In many ways Mitchell Jamieson's life and career paralleled the history of 20th century America - its triumphs and its tragedies. Jamieson was born in 1915 and educated at the Abbot School of Fine and Commercial Arts and the Corcoran Art School. With support from the Treasury Department Art Project he travelled to Key West and the US Virgin Islands. He won a competition to paint a mural for the Post Office in Upper Marlboro, Maryland in 1938 and travelled to Mexico City the next year to meet the muralists working there. In 1940 he was selected to create a mural commemorating Marian Anderson's performance at the Lincoln Memorial, an early milestone in the Civil Rights Movement.
In 1941 Jamieson received a commission for a Post Office mural in Willard, Ohio. Enlisting in the US Navy, he embarked on a tour of duty as a combat artist that took him across all fronts of the war. He painted the invasion of Sicily, the D-Day landings, Iwo Jima and the Japanese surrender on the USS Missouri. Following the war, Jamieson received an Award in Art from the American Academy of Arts and Letters and two Guggenheim Fellowships. Beginning in 1949, he undertook teaching positions at a number of schools, ending up in 1959 at the University of Maryland. Meanwhile his work was in demand from national publications. From 1963-1972 he worked on commissions from NASA to help document the US space program.
All in all, this was a distinguished career, with assignments that tracked the high points of American achievement. But in 1967 Jamieson was asked to spend a month in Vietnam to record his impressions of the war then raging in Southeast Asia. Unlike his portrayals of the action in World War II, where he celebrated fortitude, bravery and comradery, Jamieson's work in Vietnam was unrelentingly harsh and condemnatory of the brutal scenes he witnessed in that country. Jamieson did not hide his sentiments about the War in Vietnam and titled his series on that war as "The Plague."
While Jamieson's stay in Vietnam was only a month long, and while he continued his NASA assignments after this tour, he was emotionally shattered by the experience, which may have undermined everything he had felt about the United States. He died by suicide in 1976.

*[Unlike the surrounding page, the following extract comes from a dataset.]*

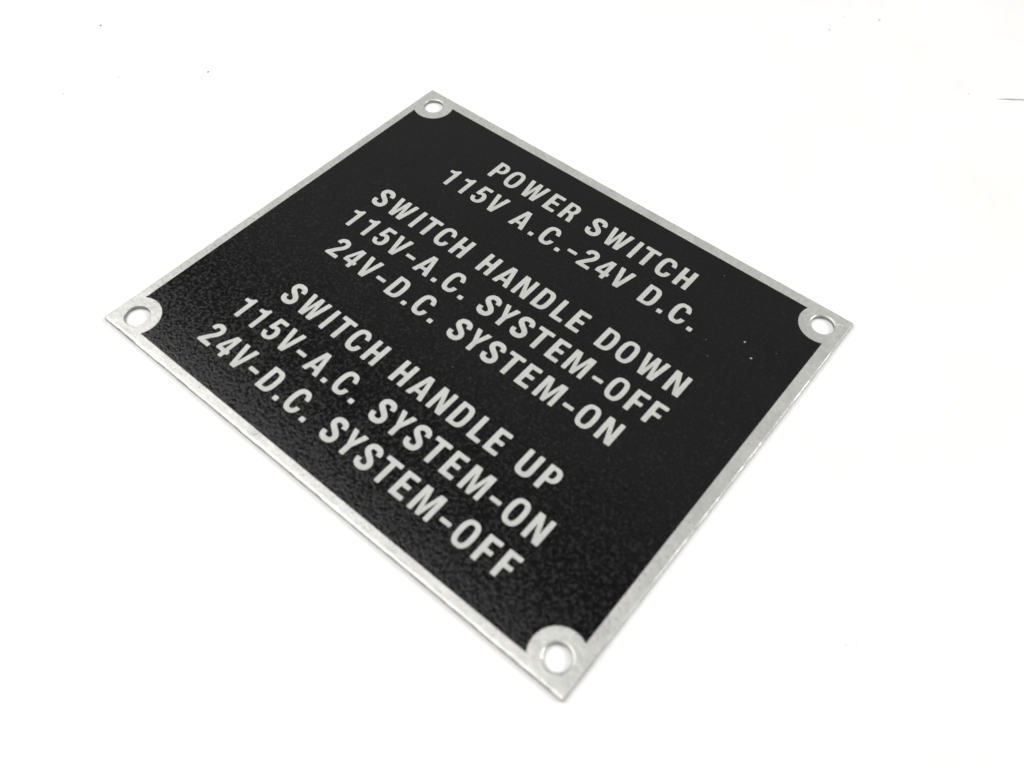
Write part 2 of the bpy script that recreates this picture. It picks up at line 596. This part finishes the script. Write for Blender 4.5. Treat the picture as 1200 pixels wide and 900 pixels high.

Jamieson was a brilliant illustrator and watercolorist, as is evident in the vast number of works that have been preserved from his years of service in World War II. It is interesting to contrast his murals in Upper Marlboro and Willard, the first painted before his sojourn in Mexico City and the second after his exposure to the Mexican muralists. Aside from the change from a bucolic topic to an industrial one, Jamieson infused the later painting with considerably more energy and action.
His painting of the Marian Anderson concert, "An Incident in Contemporary American Life," goes a step beyond his early murals. While achieving a scale appropriate to the crowd of 75,000 people who attended Marian Anderson's famous concert, Jamieson's composition brings individual portraits into the foreground of the painting, suggesting that each of the 75,000 attendees may have brought their own personal story and perspective.
Jamieson's World War II work stands on its own - rapidly generated work that nonetheless conveys both the emotional tenor and brutal truth of wartime action. And his portfolio of "The Plague" in Vietnam may perhaps be compared with Goya's "Disasters of War" as an indictment of man's ultimate cruelty.